At the same time, the attempt to “naturalize” Buddhism, to make it a set of instructions for achieving a “rationally comprehensible psychological state,” strips it of “its most radical and arresting ideas, the ones that challenge our narcissism, cultural complacency, and scientific triumphalism.” Thompson is eloquent about the central place of faith in Buddhism, and he argues that its conceptions of the “nonduality” and “ungraspability” of the mind amount to a critique of the scientific worldview.
The author’s father is William Irwin Thompson, a cultural historian and founder of the Lindisfarne Association, a New Age-y think tank that, while it existed, devoted itself “to the study and realization of a new planetary culture.” It is residual loyalty to this cosmopolitan project that makes the younger Thompson so dismayed by Western intellectuals who treat Buddhism as a favorite child among world religions, thereby corrupting it. He concludes the book by endorsing the philosopher Kwame Anthony Appiah’s vision of cosmopolitanism, in which religions converse amiably with each other without worrying about consensus, leaving space for cross-pollination. Thompson, for example, explains how he came to abandon the Buddhist doctrine that the self is an illusion, fully embraced in his first book, under the influence of Brahminical philosophers who used to debate the ancient Buddhists.

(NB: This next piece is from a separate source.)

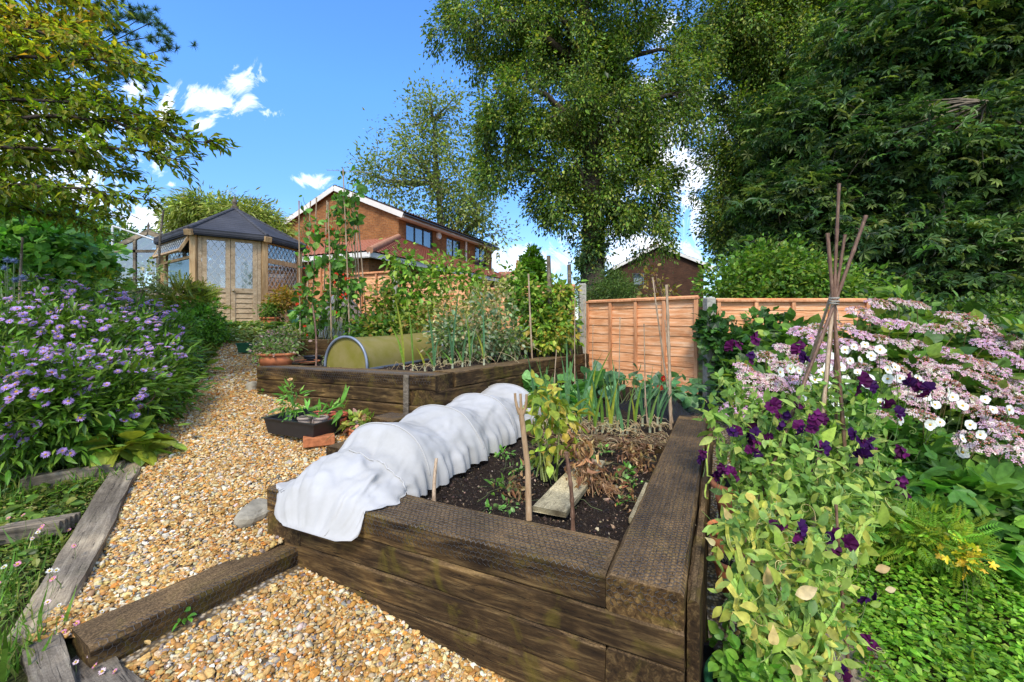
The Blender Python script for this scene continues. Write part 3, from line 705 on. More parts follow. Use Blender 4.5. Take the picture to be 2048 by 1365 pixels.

Thompson nevertheless leaves the reader in an all-too-familiar place, mired in the paradoxes of cosmopolitanism. It’s not clear why a cosmopolitan should single out Buddhist modernism for censure when many religious traditions are no less arrogant in their claims to superiority, no less philosophically problematic. In a telling moment, Thompson reflects on Bertrand Russell’s “Why I Am Not a Christian,” a 1927 lecture from which he draws his title. He assures us that, unlike Russell, he is not hostile to religion, although perhaps this is because Christianity no longer has the “pernicious social power” it enjoyed in Russell’s day. It is a strange kind of respect for religion that would wince at 2,000 years of Christendom. In esteeming all religions (except, perhaps, for Buddhist modernism), don’t we disesteem the claims they make for themselves?